As Louise begins to learn the aliens’ language, she starts to comprehend the world differently. Memories of her daughter’s life and untimely death begin to haunt her more frequently. Based on Ted Chiang’s “Story of Your Life,” Arrival posits the idea that language shapes how we think. The thesis goes that instead of merely being a tool for communication, language actually shapes our reality. Instead of manipulating narration and tense like the short story does, Villeneuve accomplishes this argument by manipulating cinematic language. Flashbacks, sound design, and repetitive editing all add up to a grand statement about life late in the film.

Aside from its intellectual and emotional heft, Arrival is simply an excellent formal work. It is terrifically shot by Selma cinematographer Bradford Young and again utilizes the audio prowess of composer Jóhann Jóhannsson and sound editor Sylvain Bellemare. The introductory scenes of the alien spacecraft are perfect examples of Villeneuve’s craft.

Villeneuve thrives off tension. Like in Sicario and Prisoners, every new shot in Arrival extends the tension of the last. His camera is almost always moving, slowly pushing in on the actors and subconsciously twisting our nerves.

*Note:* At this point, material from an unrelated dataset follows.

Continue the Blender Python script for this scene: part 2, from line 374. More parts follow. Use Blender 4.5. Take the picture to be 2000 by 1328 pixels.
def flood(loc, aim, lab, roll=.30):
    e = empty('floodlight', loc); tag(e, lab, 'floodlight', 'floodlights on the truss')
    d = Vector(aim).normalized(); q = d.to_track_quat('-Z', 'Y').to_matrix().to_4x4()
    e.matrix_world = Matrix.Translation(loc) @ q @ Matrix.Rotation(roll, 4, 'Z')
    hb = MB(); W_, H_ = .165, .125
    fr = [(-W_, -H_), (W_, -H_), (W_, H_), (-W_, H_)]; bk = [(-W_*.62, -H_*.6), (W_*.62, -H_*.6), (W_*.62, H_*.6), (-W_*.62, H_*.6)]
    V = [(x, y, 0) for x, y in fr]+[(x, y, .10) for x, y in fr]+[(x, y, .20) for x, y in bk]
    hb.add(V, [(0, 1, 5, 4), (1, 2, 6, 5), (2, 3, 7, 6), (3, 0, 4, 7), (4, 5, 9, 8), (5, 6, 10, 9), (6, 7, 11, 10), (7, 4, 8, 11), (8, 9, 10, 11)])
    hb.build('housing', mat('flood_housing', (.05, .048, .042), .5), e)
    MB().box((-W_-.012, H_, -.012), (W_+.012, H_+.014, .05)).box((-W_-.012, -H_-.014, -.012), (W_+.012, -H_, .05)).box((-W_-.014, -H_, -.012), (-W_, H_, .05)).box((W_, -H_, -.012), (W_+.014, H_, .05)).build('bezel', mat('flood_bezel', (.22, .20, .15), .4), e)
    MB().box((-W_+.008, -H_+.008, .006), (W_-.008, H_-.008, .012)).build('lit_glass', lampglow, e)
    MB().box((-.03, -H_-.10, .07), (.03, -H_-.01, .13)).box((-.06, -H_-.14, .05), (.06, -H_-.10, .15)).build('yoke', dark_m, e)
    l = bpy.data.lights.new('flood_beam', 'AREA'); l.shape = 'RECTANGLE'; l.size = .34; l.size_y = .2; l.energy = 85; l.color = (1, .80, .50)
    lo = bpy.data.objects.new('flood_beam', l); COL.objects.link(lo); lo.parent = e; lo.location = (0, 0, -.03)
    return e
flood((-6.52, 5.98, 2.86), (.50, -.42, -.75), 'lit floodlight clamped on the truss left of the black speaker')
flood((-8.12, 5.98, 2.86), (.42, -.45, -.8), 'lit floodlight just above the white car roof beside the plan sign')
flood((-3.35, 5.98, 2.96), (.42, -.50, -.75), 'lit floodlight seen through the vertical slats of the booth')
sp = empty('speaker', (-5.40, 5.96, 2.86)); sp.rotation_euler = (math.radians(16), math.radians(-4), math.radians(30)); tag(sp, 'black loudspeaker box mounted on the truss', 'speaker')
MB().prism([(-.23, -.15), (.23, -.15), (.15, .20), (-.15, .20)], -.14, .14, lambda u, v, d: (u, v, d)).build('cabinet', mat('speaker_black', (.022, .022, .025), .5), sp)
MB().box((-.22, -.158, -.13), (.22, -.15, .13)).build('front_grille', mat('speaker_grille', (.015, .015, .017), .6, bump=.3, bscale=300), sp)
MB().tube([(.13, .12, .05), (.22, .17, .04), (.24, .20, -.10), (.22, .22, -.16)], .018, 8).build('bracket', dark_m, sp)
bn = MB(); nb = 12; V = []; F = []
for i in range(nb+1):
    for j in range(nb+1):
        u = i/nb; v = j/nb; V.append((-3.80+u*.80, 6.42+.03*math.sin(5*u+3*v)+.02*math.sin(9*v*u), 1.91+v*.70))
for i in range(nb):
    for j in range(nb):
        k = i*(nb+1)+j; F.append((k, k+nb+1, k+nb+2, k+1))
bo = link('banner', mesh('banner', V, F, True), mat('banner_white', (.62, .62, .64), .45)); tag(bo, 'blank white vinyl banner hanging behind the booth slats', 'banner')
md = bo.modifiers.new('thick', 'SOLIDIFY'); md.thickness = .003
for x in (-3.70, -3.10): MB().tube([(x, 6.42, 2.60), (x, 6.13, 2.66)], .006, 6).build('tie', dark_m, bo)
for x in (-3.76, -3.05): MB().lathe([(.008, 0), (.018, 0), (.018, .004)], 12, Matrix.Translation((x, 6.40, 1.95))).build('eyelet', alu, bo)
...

In the early minutes of the film, Villeneuve hides any clear view of the alien ships. Instead, he builds up anticipation as we’re left to watch characters staring gobsmacked at hidden screens depicting this historic event. Only when Louise is escorted by helicopter to the military base in Montana beneath the craft do we see it in its entirety. In an extreme wide shot the helicopter approaches the spacecraft, which looks like a gargantuan black egg, halved vertically. Mist clouds the air and Jóhannsson’s horns blare out a pulsing tone. The moment is awe-inspiring.

Later, when Louise and Ian board the craft, Villeneuve shows every step in their journey from base to craft. He shows them getting immunization boosters, gearing up in hazmat suits, and loading into trucks. When they get to the ship, the camera seems to crawl across the stark walls of the alien vessel, slowly pushing towards the blinding white light at the top. He stretches out the introduction as long as possible. As the characters use a hydraulic lift to enter the ship the gravity starts to shift and they find themselves able to walk vertically up the walls. In one of the year’s most remarkable shots, the characters jump from a standing position on the lift and shift midair to a standing position on the wall, perpendicular to the lift. Villeneuve doesn’t cut in the midst of the jump. Instead, the gravity reorients in the midst of the camera move, making the effect all the more stunning. We’re left dazzled and wondering how they possibly could’ve pulled it off.

Arrival is full of this kind of precise, stunning filmmaking. It’s a film made by a master craftsman full of ideas that are genuinely profound. If you’re able to go along with its central conceit, Arrival will prove of the year’s most rewarding films.